Which should not surprise us. What we learn from the Strictures is that, as in the rest of American history, there is absolutely no guarantee that a detailed and rational argument about a substantive factual question will prevail, whether through means military, political, or educational, over a meretricious tissue of lies. So why bother - especially if you're the one peddling the lies? Perhaps Hutchinson is yanking our chain, and King George really did dispatch hordes of ravenous bureaucrats to America, etc, etc. But one would expect to have seen the point at least disputed.

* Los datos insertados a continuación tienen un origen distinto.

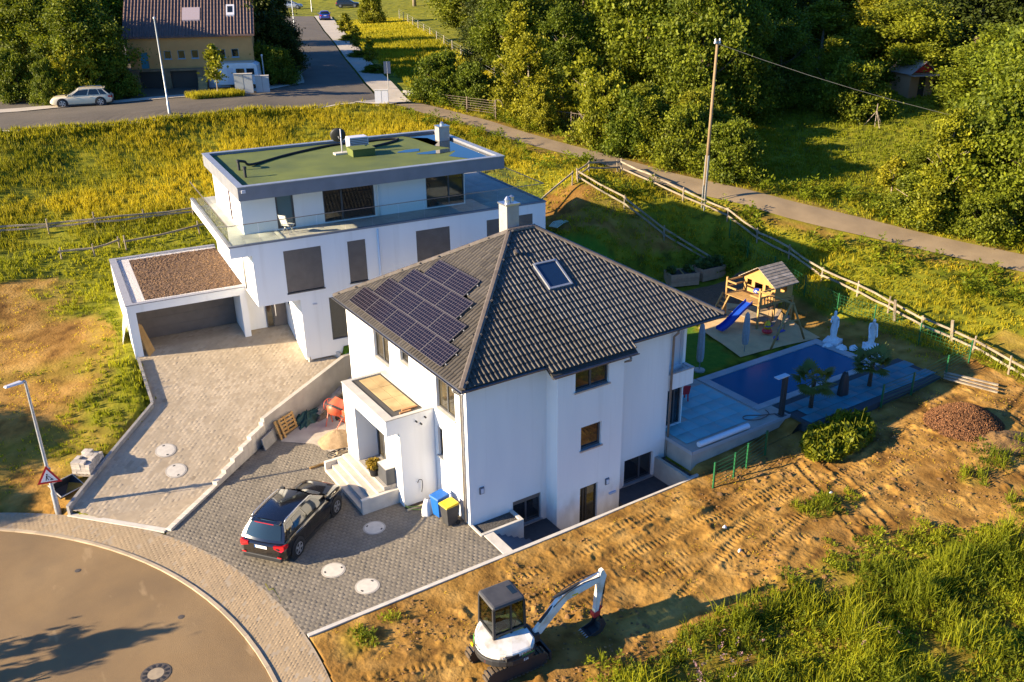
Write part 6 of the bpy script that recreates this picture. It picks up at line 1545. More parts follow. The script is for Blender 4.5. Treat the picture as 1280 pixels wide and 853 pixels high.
# play tower
pt = thing('play_tower', 'wooden play tower with a little roofed cabin, blue slide and swing frame', 'play tower', (24.6, 8.1, .92))
def lg(p0, p1, w=.10): return MB().bar(p0, p1, w).build('leg', WOODN, pt)
for x, y, h in ((-1.3, -1.25, 2.35), (-1.3, 1.3, 2.35), (0.0, -1.25, 1.35), (0, 1.3, 1.35), (1.5, -1.25, 1.35), (1.5, 1.3, 1.35)): lg((x, y, -.1), (x, y, h))
for i in range(14): MB().box(-1.38 + i*.21, -1.19 + i*.21, -1.3, 1.35, 1.30, 1.335).build('plank', WOODN, pt)
for y in (-1.28, 1.33): MB().box(-1.35, 1.55, y-.03, y+.03, 1.16, 1.30).build('beam', WOODN, pt)
for z in (1.72, 2.08):
    MB().box(-1.34, -1.28, -1.25, -.55, z, z+.09).build('rail', WOODN, pt); MB().box(-1.34, -1.28, .55, 1.3, z, z+.09).build('rail', WOODN, pt)
    MB().box(-1.3, 0, -1.29, -1.23, z, z+.09).build('rail', WOODN, pt); MB().box(-1.3, 0, 1.28, 1.34, z, z+.09).build('rail', WOODN, pt)
for i in range(5): MB().box(-1.2 + i*.25, -1.12 + i*.25, -1.285, -1.245, 1.335, 1.8).build('baluster', WOODN, pt)
b = MB(); W_ = 1.05
wall_faces(b, (0, 1.2), (0, -1), 2.4, 1.336, 2.25, [(.85, 1.45, 1.336, 2.05), (1.65, 2.1, 1.75, 2.1), (.25, .6, 1.75, 2.1)], .04); wall_faces(b, (0, -1.2), (1, 0), 1.5, 1.336, 2.25, [(.45, 1.0, 1.7, 2.05)], .04); wall_faces(b, (1.5, -1.2), (0, 1), 2.4, 1.336, 2.25); wall_faces(b, (1.5, 1.2), (-1, 0), 1.5, 1.336, 2.25)
b.quad((0, 1.2, 2.25), (0, -1.2, 2.25), (0, 0, 3.02)); b.quad((1.5, -1.2, 2.25), (1.5, 1.2, 2.25), (1.5, 0, 3.02))
b.build('cabin_wall', mat('cabin_timber', (.44, .26, .075), .75, (.36, .20, .06), 3, stretch=(1, 1, 9)), pt)
MB().box(.04, 1.46, -1.16, 1.16, 1.338, 1.35).build('cabin_floor', BLACKP, pt)
for s_ in (-1, 1):
    for k in range(8):
        t0, t1 = k/8, (k+.94)/8
        y0, z0, y1, z1 = s_*1.42*t0, 3.06-.91*t0, s_*1.42*t1, 3.06-.91*t1
        b = MB(); b._add([(-.28, y0, z0+.03), (1.72, y0, z0+.03), (1.72, y1, z1+.05), (-.28, y1, z1+.05), (-.28, y0, z0), (1.72, y0, z0), (1.72, y1, z1), (-.28, y1, z1)], [(0,1,2,3) if s_ < 0 else (3,2,1,0), (4,5,6,7), (0,4,5,1), (2,6,7,3), (0,3,7,4), (1,5,6,2)])
        b.build('roof_plank', WOOD, pt)
SLB = mat('slide_blue', (.010, .05, .34), .35)
b = MB(); rows = []
for k in range(13):
    q = k/12; x = -1.36 - 2.25*q; z = 1.34 - 1.20*(q**.85) + .10*math.sin(q*math.pi*2)*.6
    if q > .92: z = .16
    y0 = -.55; rows.append([(x, y0-.24, z+.16), (x, y0-.22, z), (x, y0+.22, z), (x, y0+.24, z+.16), (x, y0+.26, z+.16), (x, y0+.25, z-.03), (x, y0-.25, z-.03), (x, y0-.26, z+.16), (x, y0-.24, z+.16)])
b.grid(rows); b.build('slide', SLB, pt, smooth=True, auto=40)
for i in range(5): MB().box(-1.3 - i*.17 - .10, -1.3 - i*.17 + .06, 1.05, 1.6, 1.05 - i*.24, 1.08 - i*.24).build('ladder_step', WOODN, pt)
for y in (1.05, 1.6): MB().bar((-1.25, y, 1.3), (-2.15, y, -.05), .09).build('ladder_side', WOODN, pt)
MB().tube([(-1.3, -1.2, 2.2), (-1.42, -3.75, 2.25)], .065, 8).build('swing_beam', WOODN, pt, smooth=True)
for x in (-2.85, -.15): MB().tube([(-1.42 + (x+1.42)*.04, -3.65, 2.3), (x, -3.7, -.12)], .06, 8).build('swing_leg', WOODN, pt, smooth=True)
MB().bar((-2.0, -3.68, 1.2), (-.85, -3.68, 1.2), .07).build('cross_bar', WOODN, pt)
for yc in (-2.2, -3.1):
    sw = MB().box(-1.62, -1.18, yc-.1, yc+.1, .42, .46).build('swing_seat', SLB, pt)
    for x in (-1.6, -1.2): MB().tube([(x, yc, .46), (-1.4+(x+1.4)*.3, yc, 2.22)], .01, 4).build('rope', RUBBER, sw)
MB().lathe([(.20, 1.72), (.26, 1.8), (.2, 1.92), (.05, 1.97)], (-1.15, -.9, .28), 14).build('steering_wheel', SLB, pt)
MB().box(-1.2, -.2, -1.2, 1.2, .25, .30).build('bench_plank', WOOD, pt)
tr_ = thing('toy_rocker', 'red and yellow plastic toy standing in the sand below the swing', 'toy', (23.2, 6.0, .95), .3)
MB().lathe([(.28, 0), (.30, .1), (.18, .24)], n=14).build('base', REDP, tr_); MB().lathe([(.20, .24), (.17, .5), (.10, .66), (.03, .7)], n=14).build('top', YEL, tr_, smooth=True)
tb = thing('toy_bucket', 'small blue toy bucket lying in the sand by the swing leg', 'bucket', (22.9, 5.1, .98)); tb.rotation_euler = (1.2, 0, .5)
MB().lathe([(.10, -.1), (.14, .14), (.12, .14)], n=12).build('pail', SLB, tb); MB().tube([(-.13, 0, .14), (0, 0, .25), (.13, 0, .14)], .008, 4).build('handle', YEL, tb)
for i, (x, y, rz) in enumerate(((24.9, 6.3, .5), (25.3, 7.2, .55))):
    t = thing('sand_board', ('long board edging the sand under the tower', 'rear board edging the sand under the tower')[i], 'board', (x, y, .97), rz, 'boards in the sand'); MB().box(-1.2, 1.2, -.10, .10, 0, .10).build('board', WOOD, t)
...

Leed el fisking de Hutchinson (y ya puestos la entrada entera de Mencius) y decidme si no os hace replantear algunas asunciones previas sobre la Revolución Americana. ¿Valía la independencia en esas circunstancias el precio de una guerra? (No hace falta decir que el hecho de que no valga el precio de una guerra no implica que valga el precio de luchar por la causa lealista. La neutralidad es una opción válida y noble cuando ninguno de los dos bandos es en realidad el tuyo).

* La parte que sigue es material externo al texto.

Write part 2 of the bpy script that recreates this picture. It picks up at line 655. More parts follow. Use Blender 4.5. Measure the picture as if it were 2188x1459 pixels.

Copio el párrafo que cierra Strictures:
Suffer me, my Lord, before I close this Letter, to observe, that though the professed reason for publishing the Declaration was a decent respect to the opinions of mankind, yet the real design was to reconcile the people of America to that Independence, which always before, they had been made to believe was not [32] intended. This design has too well succeeded. The people have not observed the fallacy in reasoning from the whole to part; nor the absurdity of making the governed to be governors. From a disposition to receive willingly complaints against Rulers, facts misrepresented have passed without examining. Discerning men have concealed their sentiments, because under the present free government in America, no man may, by writing or speaking, contradict any part of this Declaration, without being deemed an enemy to his country, and exposed to the rage and fury of the populace.